→ What to do:
Gather, from the listing beneath this task, every line holding the string "picture".

Records with scene code:
---

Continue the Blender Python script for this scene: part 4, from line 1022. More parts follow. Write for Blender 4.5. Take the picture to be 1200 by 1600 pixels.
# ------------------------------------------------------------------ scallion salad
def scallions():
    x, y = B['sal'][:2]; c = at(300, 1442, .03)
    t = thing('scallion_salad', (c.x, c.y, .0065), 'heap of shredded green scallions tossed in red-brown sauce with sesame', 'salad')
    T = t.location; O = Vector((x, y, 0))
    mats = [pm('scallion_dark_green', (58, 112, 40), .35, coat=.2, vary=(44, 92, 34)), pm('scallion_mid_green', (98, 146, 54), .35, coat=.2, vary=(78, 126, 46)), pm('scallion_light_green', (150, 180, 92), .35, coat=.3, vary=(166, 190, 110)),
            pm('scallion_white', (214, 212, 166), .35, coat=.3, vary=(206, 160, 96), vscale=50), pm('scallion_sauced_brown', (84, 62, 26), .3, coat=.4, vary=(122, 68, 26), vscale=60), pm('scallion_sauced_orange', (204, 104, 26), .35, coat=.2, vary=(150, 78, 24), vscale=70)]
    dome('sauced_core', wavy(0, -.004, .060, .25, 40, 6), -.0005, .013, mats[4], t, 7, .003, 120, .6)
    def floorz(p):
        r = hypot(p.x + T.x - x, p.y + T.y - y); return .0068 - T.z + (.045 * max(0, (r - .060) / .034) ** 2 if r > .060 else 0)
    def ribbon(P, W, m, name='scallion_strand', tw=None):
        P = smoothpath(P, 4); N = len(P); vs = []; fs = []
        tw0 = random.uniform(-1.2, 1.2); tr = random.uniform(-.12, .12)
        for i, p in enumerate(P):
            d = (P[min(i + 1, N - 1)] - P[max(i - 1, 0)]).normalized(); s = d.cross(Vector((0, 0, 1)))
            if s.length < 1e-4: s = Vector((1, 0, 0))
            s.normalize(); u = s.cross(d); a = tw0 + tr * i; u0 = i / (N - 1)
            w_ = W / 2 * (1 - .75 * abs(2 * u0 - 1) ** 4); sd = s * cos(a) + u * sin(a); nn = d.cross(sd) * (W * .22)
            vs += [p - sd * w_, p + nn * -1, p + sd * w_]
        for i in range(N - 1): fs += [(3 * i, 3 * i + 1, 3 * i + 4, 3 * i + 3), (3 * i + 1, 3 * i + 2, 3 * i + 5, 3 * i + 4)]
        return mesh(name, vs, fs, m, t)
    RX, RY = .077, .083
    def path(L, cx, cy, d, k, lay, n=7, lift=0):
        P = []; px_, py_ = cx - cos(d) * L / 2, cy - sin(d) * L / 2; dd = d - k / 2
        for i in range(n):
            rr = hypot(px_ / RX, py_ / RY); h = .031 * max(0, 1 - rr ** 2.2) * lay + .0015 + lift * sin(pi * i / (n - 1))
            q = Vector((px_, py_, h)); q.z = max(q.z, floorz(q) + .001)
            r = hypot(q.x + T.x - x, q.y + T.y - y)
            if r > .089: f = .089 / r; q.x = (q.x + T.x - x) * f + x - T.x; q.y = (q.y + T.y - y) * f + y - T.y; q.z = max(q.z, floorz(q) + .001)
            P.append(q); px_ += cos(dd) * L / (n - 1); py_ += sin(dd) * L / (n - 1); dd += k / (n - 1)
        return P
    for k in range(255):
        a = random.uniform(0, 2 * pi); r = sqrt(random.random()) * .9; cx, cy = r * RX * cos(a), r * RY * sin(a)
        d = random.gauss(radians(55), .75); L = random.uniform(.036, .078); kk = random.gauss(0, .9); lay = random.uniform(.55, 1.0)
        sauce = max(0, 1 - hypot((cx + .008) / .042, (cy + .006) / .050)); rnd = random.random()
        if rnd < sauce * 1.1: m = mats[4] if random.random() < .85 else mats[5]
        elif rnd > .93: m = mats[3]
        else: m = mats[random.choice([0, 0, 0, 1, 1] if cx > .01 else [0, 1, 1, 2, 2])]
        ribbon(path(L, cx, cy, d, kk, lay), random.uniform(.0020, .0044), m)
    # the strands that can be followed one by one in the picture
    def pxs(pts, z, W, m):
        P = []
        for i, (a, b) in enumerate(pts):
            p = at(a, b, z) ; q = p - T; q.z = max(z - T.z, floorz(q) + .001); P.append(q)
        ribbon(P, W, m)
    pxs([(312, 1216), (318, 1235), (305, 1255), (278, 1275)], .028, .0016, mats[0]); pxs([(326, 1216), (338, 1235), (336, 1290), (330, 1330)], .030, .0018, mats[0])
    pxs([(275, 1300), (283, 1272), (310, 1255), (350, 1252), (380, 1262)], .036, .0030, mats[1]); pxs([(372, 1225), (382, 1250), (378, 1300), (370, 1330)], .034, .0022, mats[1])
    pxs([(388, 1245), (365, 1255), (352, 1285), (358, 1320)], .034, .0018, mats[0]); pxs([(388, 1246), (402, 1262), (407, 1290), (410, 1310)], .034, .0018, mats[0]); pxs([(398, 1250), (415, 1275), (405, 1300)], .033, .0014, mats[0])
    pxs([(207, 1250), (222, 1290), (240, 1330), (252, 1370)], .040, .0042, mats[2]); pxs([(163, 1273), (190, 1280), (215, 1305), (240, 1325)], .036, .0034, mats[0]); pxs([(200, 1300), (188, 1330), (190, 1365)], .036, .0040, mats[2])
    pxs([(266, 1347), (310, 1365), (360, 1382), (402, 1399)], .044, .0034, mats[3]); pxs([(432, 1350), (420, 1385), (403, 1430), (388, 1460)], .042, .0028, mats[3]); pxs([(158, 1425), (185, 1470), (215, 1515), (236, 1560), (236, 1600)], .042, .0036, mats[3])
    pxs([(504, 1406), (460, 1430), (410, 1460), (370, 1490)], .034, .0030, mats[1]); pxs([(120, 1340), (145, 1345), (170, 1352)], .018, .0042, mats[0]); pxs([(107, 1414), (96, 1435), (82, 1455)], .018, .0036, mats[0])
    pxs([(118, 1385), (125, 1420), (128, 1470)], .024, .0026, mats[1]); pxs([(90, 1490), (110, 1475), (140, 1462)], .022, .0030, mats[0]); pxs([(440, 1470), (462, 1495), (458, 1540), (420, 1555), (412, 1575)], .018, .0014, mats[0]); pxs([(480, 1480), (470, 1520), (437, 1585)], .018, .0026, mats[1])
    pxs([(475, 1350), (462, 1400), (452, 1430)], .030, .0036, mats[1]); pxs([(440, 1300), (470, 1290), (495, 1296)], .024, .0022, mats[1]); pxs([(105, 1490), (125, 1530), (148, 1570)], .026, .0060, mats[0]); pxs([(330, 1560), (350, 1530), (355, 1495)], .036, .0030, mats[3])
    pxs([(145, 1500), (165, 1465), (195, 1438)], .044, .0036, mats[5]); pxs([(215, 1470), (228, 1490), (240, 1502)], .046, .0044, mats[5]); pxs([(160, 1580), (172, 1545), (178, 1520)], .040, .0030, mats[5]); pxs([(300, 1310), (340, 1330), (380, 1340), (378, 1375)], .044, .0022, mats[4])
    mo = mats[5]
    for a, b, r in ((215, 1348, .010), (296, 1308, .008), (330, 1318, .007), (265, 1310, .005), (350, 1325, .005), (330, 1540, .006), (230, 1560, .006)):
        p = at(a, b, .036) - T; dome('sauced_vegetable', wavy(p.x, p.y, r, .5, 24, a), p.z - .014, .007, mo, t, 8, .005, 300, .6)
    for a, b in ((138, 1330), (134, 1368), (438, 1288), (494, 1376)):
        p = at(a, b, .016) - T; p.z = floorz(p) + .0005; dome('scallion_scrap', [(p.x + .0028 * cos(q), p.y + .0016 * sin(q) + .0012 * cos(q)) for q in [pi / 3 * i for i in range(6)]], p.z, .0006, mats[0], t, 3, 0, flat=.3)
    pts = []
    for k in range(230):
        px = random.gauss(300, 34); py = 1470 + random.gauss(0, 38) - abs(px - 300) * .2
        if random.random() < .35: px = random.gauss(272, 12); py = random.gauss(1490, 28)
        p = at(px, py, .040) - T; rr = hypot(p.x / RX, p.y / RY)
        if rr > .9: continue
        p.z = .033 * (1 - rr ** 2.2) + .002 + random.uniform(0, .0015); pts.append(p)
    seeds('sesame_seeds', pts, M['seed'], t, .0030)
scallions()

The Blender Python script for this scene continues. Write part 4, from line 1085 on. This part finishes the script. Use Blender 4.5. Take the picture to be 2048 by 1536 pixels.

---

→ Output below:
Continue the Blender Python script for this scene: part 4, from line 1022. More parts follow. Write for Blender 4.5. Take the picture to be 1200 by 1600 pixels.
    # the strands that can be followed one by one in the picture
The Blender Python script for this scene continues. Write part 4, from line 1085 on. This part finishes the script. Use Blender 4.5. Take the picture to be 2048 by 1536 pixels.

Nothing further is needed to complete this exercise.